▶ AIM
The material below holds a span beginning at the line with "house(764, 118, 773, 801, 34, 6.2, 66, 'gabled" and ending at the line with "house(596, 75, 794, 822, 2.2, 4.4, 60, 'small". Quote that span exactly, both ends included, and only that span.

═══ SUPPLIED MATERIAL ═══

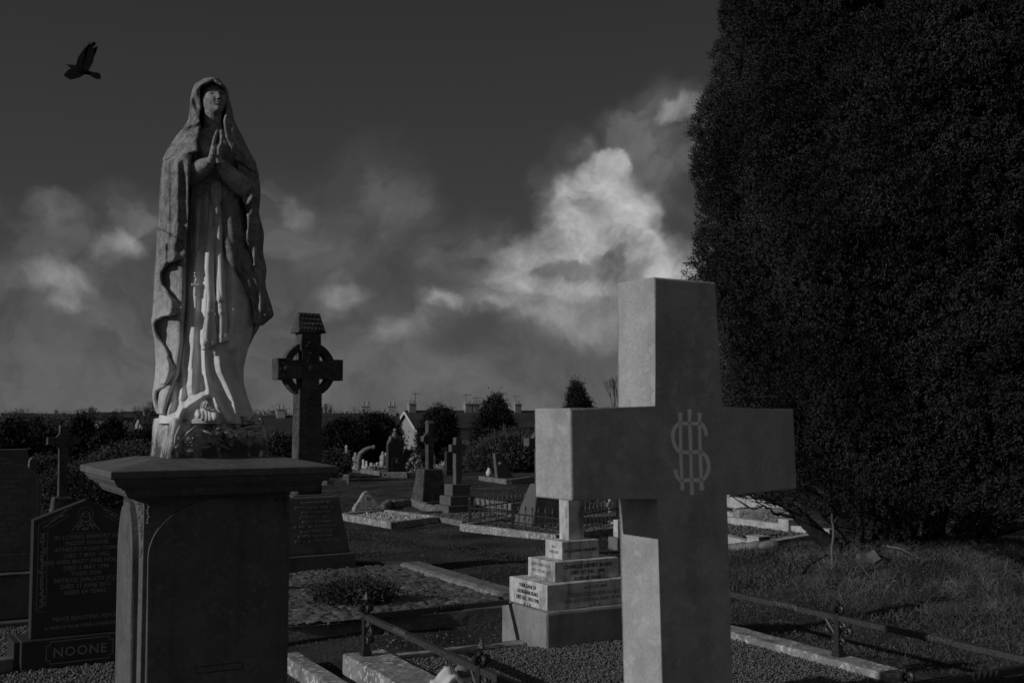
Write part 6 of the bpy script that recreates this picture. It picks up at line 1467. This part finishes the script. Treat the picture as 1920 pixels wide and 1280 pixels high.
    for k, (px, d, vt, w) in enumerate(((1100, 34, 812, 120), (1200, 36, 800, 140), (1300, 34, 810, 130), (1400, 36, 795, 160), (1540, 38, 800, 200), (1720, 40, 800, 220), (1880, 38, 805, 160))):
        B('bush', ['dark hedge shrub behind the left arm of the foreground cross', 'dark hedge shrub directly behind the foreground cross shaft', 'hedge shrub behind the right arm of the foreground cross', 'hedge shrub behind the graves under the cross arm', 'hedge shrub behind the left yew stems', 'hedge shrub behind the right yew stems', 'hedge shrub at the far right behind the yew'][k], px, d, vt, 885, w, 'leaf_mid', 600, (.09, .03), 60 + k)
    # far tree line
    rnd = random.Random(6)
    k = 0
    for u in range(-60, 2000, 46):
        d = rnd.uniform(150, 260); vt = 776 - rnd.uniform(-3, 8) - (10 if 380 < u < 480 or 640 < u < 700 else 0); 
        labs = 'distant hedgerow trees on the skyline behind the roofs'
        B('distant_tree', labs, u, d, vt, 812, rnd.uniform(60, 110), 'far', 420, (.20, .10), 80 + k, 'tree', per=9, group='distant hedgerow trees', trunk=False); k += 1
    # flowers: pale cluster
    for k, (u, v, w, h, lab) in enumerate(((778, 862, 30, 34, 'mass of pale flowers and ornaments right of the dark far headstones'), (835, 874, 30, 18, 'low pale flower cluster between the two middle-distance crosses'), (706, 868, 40, 14, 'low pale ornaments spread below the curved ornament'))):
        d = 30.5; x = (u - 960) / F * d; s = d / F; t = thing('flower_cluster', lab, 'flowers', (x, d, gz(x, d)))
        crown('blooms', M['flower'], t, (0, 0, h * s * .35), (w * s / 2, .25, h * s * .6), 120, 7, .06, (.03, .022), 120 + k, zcut=-.3); crown('leaves', M['leaf_dark'], t, (0, 0, h * s * .25), (w * s / 2, .25, h * s * .45), 80, 7, .06, (.03, .02), 130 + k, zcut=-.3)
bushes()
def bare_tree(px, d, vt, wpx, label, seed, cat='tree', base_v=860):
    x = (px - 960) / F * d; g = gz(x, d); H = zat(vt, d) - g; t = thing('bare_tree', label, cat, (x, d, g)); rnd = random.Random(seed); mb = MB(); s = wpx * d / F / 2
    mb.tube([(0, 0, -.2), (0, 0, H * .45)], [H * .02, H * .012], 6, cap=True)
    tw = MB()
    def grow(p, v, L, r, k):
        q = p + v * L; (mb if k < 2 else tw).tube([p, p + v * L * .5 + Vector((rnd.uniform(-1, 1), rnd.uniform(-1, 1), 0)) * L * .05, q], [r, r * .8, r * .6], 4, cap=False)
        if k < 5:
            for _ in range(3 if k < 4 else 2):
                w = (v + Vector((rnd.uniform(-1, 1) * s / H * 1.5, rnd.uniform(-1, 1) * s / H * 1.5, rnd.uniform(-.1, .5)))).normalized(); grow(q, w, L * .68, r * .6, k + 1)
    for _ in range(5): grow(Vector((0, 0, H * rnd.uniform(.25, .42))), Vector((rnd.uniform(-1, 1) * s / H * 1.4, rnd.uniform(-.5, .5), 1)).normalized(), H * .24, H * .010, 1)
    mb.done('trunk', M['bark'], t); tw.done('twigs', M['bark'], t)
bare_tree(1160, 62, 704, 60, 'bare winter tree showing left of the foreground cross head', 3)
bare_tree(165, 90, 758, 60, 'bare tree with fine twigs on the left skyline', 4)
bare_tree(215, 100, 762, 50, 'smaller bare tree on the left skyline, right of its neighbour', 5)
bare_tree(275, 60, 752, 60, 'bare tree close behind the hem of the statue cloak', 6)
bare_tree(612, 120, 756, 36, 'bare tree beside the tall Celtic cross shaft on the skyline', 7)
bare_tree(75, 52, 800, 50, 'pale bare branches in front of the far-left conifers', 8)

# ------------------------------------------------------------------ houses
def house(px, d, v_ridge, v_eave, length, depth, az, label, mat='render', chim=(), aer=(), windows=0, barge=True, gable_left=True):
    x = (px - 960) / F * d; g = gz(x, d); zr = zat(v_ridge, d) - g; ze = zat(v_eave, d) - g; hw = depth / 2
    t = thing('house', label, 'house', (x, d, g), rad(90 - az))
    mb = MB(); mb.box(0, length, -hw, hw, -.5, ze)
    mb.raw([(0, -hw, ze), (0, hw, ze), (0, 0, zr - .05), (length, -hw, ze), (length, hw, ze), (length, 0, zr - .05)], [(0, 2, 1), (3, 4, 5)]); mb.done('wall', M[mat], t, rc=False)
    mb = MB(); o = .3; k = (zr - ze) / hw
    for sg in (-1, 1):
        b = bmesh.new(); P = [(-o, sg * (hw + o), ze - k * o), (length + o, sg * (hw + o), ze - k * o), (length + o, 0, zr), (-o, 0, zr)]
        A_ = [b.verts.new(p) for p in P]; B_ = [b.verts.new((p[0], p[1], p[2] + .14)) for p in P]; b.faces.new(A_); b.faces.new(B_[::-1])
        for i in range(4): b.faces.new((A_[i], A_[(i + 1) % 4], B_[(i + 1) % 4], B_[i]))
        mb.add(b)
    mb.tube([(-o, 0, zr + .12), (length + o, 0, zr + .12)], .12, 5)
    rf = mb.done('roof', M['slate'], t)
    if barge:
        mb = MB()
        for sg in (-1, 1):
            b = bmesh.new(); P = [(-o - .03, sg * (hw + o), ze - k * o - .12), (-o - .03, 0, zr - .12), (-o - .03, 0, zr + .15), (-o - .03, sg * (hw + o), ze - k * o + .15)]
            A_ = [b.verts.new(p) for p in P]; B_ = [b.verts.new((p[0] - .05, p[1], p[2])) for p in P]; b.faces.new(A_); b.faces.new(B_[::-1])
            for i in range(4): b.faces.new((A_[i], A_[(i + 1) % 4], B_[(i + 1) % 4], B_[i]))
            mb.add(b)
        mb.done('bargeboard', M['white'], rf)
    for cx in chim:
        mb = MB(); cs = .55 if d < 80 else .9; mb.box(cx - .45 * cs, cx + .45 * cs, -.35 * cs, .35 * cs, zr - .4, zr + .95 * cs, bev=.03); mb.box(cx - .52 * cs, cx + .52 * cs, -.42 * cs, .42 * cs, zr + .951 * cs, zr + 1.08 * cs)
        for q in (-.22, .22): mb.lathe([(.11 * cs, 0), (.10 * cs, .35 * cs), (.12 * cs, .36 * cs), (.12 * cs, .4 * cs)], 8, (cx + q * cs, 0, zr + 1.08 * cs))
        mb.done('chimney', M['render'], rf)
    for cx, hh in aer:
        mb = MB(); mb.tube([(cx, 0, zr - .1), (cx, 0, zr + hh)], .028, 5); mb.tube([(cx - .35, .15, zr + hh - .1), (cx + .6, -.2, zr + hh - .1)], .022, 4)
        for q in range(6): c = cx - .3 + q * .16; mb.tube([(c, -.3, zr + hh - .1), (c, .2, zr + hh - .1)], .014, 4)
        mb.done('aerial', M['iron'], rf)
    for w in range(windows):
        wx = length * (w + .6) / (windows + .2); fr_ = MB(); fr_.box(wx - .6, wx + .6, -hw - .05, -hw + .02, ze - 1.7, ze - .4); f_ = fr_.done('window', M['white'], t); gl = MB(); gl.box(wx - .5, wx + .5, -hw - .07, -hw - .051, ze - 1.6, ze - .5); gl.done('pane', M['glass'], f_)
    return t
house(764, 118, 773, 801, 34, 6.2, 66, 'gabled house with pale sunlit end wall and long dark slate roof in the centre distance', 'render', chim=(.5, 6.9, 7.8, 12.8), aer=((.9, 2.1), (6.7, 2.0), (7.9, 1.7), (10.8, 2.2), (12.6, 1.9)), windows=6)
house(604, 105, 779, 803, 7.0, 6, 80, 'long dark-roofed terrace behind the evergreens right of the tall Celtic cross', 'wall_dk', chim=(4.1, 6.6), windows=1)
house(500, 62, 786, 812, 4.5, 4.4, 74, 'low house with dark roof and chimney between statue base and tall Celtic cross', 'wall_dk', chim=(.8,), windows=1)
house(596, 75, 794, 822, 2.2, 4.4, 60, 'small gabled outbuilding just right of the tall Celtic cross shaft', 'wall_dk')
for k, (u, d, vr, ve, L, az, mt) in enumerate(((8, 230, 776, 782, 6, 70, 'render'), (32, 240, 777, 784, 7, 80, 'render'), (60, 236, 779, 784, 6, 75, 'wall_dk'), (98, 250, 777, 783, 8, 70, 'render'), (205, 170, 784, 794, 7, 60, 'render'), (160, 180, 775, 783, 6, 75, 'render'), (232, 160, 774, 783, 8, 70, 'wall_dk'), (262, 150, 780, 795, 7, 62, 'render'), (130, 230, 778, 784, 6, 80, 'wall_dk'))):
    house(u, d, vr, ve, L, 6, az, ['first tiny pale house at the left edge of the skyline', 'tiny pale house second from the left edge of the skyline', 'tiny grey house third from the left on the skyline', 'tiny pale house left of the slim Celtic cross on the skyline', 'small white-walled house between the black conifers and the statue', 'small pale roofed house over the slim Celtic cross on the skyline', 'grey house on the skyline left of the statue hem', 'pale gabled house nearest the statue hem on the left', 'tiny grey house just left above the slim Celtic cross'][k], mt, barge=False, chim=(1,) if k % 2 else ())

# ------------------------------------------------------------------ crow
def crow():
    d = 14.0
    c = wp(150, 118, d)
    t = thing('crow', 'black crow flying with raised feathered wing, high up left of the statue', 'bird', c)
    def q(zx, zy, dy=0.0):
        p = wp(100 + zx / 10.667, 60 + zy / 10.667, d); return Vector((p.x - c.x, dy, p.z - c.z))
    # body: beak, head, breast, rump
    def sk(name, pts, parent, sub=2, mirror=False):
        me = bpy.data.meshes.new(name); me.from_pydata([p for p, r in pts], [(i, i + 1) for i in range(len(pts) - 1)], []); o = link(name, me, M['crow'], parent)
        m = o.modifiers.new('s', 'SKIN'); o.data.update()
        for i, (p, r) in enumerate(pts): me.skin_vertices[0].data[i].radius = (r, r)
        me.skin_vertices[0].data[len(pts) // 2].use_root = True
        return apply_mods(o, [('SUBSURF', {'levels': 2, 'render_levels': 2})])
    sk('body', [(q(250, 652), .003), (q(300, 668), .010), (q(360, 690), .026), (q(420, 710), .032), (q(500, 750), .045), (q(570, 790), .045), (q(640, 810), .032), (q(710, 815), .016)], t)
    def plate(pts, dys, name):
        b = bmesh.new(); V = [b.verts.new(q(x, y, dy)) for (x, y), dy in zip(pts, dys)]; b.faces.new(V); bmesh.ops.triangulate(b, faces=b.faces[:])
        r = bmesh.ops.extrude_face_region(b, geom=b.faces[:]); 
        for e in r['geom']:
            if isinstance(e, bmesh.types.BMVert): e.co.y += .008
        mb = MB(); mb.add(b); return mb
    far = plate([(455, 660), (478, 590), (490, 510), (530, 455), (590, 375), (640, 285), (625, 340), (745, 195), (650, 335), (812, 190), (715, 320), (855, 235), (770, 325), (888, 290), (815, 340), (870, 355), (830, 385), (845, 410), (825, 430), (830, 460), (808, 500), (795, 590), (750, 680), (700, 765), (560, 800)], [.0] * 25, 'wing'); far.done('wing', M['crow'], t)
    near = plate([(470, 700), (365, 740), (300, 775), (215, 878), (250, 900), (270, 912), (290, 935), (318, 940), (345, 965), (430, 945), (545, 915), (640, 850), (600, 770)], [-.02] * 13, 'wing'); near.done('wing', M['crow'], t)
    plate([(640, 790), (700, 770), (790, 803), (915, 820), (940, 860), (948, 915), (935, 940), (880, 945), (800, 915), (720, 865), (640, 845)], [0] * 11, 'tail').done('tail', M['crow'], t)
crow()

═══

▶ TASK ANSWER
house(764, 118, 773, 801, 34, 6.2, 66, 'gabled house with pale sunlit end wall and long dark slate roof in the centre distance', 'render', chim=(.5, 6.9, 7.8, 12.8), aer=((.9, 2.1), (6.7, 2.0), (7.9, 1.7), (10.8, 2.2), (12.6, 1.9)), windows=6)
house(604, 105, 779, 803, 7.0, 6, 80, 'long dark-roofed terrace behind the evergreens right of the tall Celtic cross', 'wall_dk', chim=(4.1, 6.6), windows=1)
house(500, 62, 786, 812, 4.5, 4.4, 74, 'low house with dark roof and chimney between statue base and tall Celtic cross', 'wall_dk', chim=(.8,), windows=1)
house(596, 75, 794, 822, 2.2, 4.4, 60, 'small gabled outbuilding just right of the tall Celtic cross shaft', 'wall_dk')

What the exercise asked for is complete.